As an example of public-private articulation, several years of scientific research work done by the CONICET, have found grounding on a working partnership with a company from Salta, Clark SRL Industries. They are placing on the market equipment designed to treat both household and industrial sewage effluents of different processes.
The piece of equipment maintains its performance even in extreme weather zone, up to 25 degrees below zero. Even under these conditions, it is capable of processing up to 80 % of the COD of the effluent (unit of measure of the organic pollutant), being the only one in the market with these characteristics. “When we learned about the material that had been collected and created in research work for several years and having experience in this area, we quickly found an opportunity to make it come true and make this technology available to the society”, said Darío H. Pellegrini, CEO of the company Clark Industries. The Anaerobic Reactor of Upflow and Sludge Stabilization with Conditioning (RAFAEL-AS), as it is called in the laboratory, is a system capable of working in environments with extremely low temperatures. The system can be modular and adapt to a wide range of waste or effluents.
During a conversation with the Doctor Fidel Pérez, who is the head of the CONICET Technology Link Office, told us that CONICET and Clark Industries have been working, since September 2017, on the industrial development of the technological model designed by the Doctors Lucas Seghesso, Martín Iribarnegaray, Alejandro Hernández and Miguel Condori, researchers from the Research Institute in Non-Conventional Energy (INENCO) under the National University of Salta and CONICET.
Currently, the institutions are in the process of licensing intellectual property so that Clark industries can proceed with its commercialization.
Its fields of application range from the treatment of domestic wastewater as in single-family homes, small villages, industrial enterprises, mining exploitation areas, etc.to the agricultural and industrial field where it can collaborate in the treatment of sewage effluents in tanneries, meat processing plants, poultry and swine clusters, dairy farms, etc. as well as in the industrial area, dairy industries, mills, industries linked to cellulose wastes, breweries, food industry, mining, etc.

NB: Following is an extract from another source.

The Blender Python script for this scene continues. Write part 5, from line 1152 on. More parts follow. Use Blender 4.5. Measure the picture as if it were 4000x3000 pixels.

The advantages of applying this technology are: to operate independently regardless of the climatic conditions and external temperature; to be modular, both to transport and face future growth of the treatment system itself; to have minimum civil work requirements, facilitating its transportation, logistics or location change; to have high efficiency in biogas production and require up to six times less space than a biodigestor of traditional technology.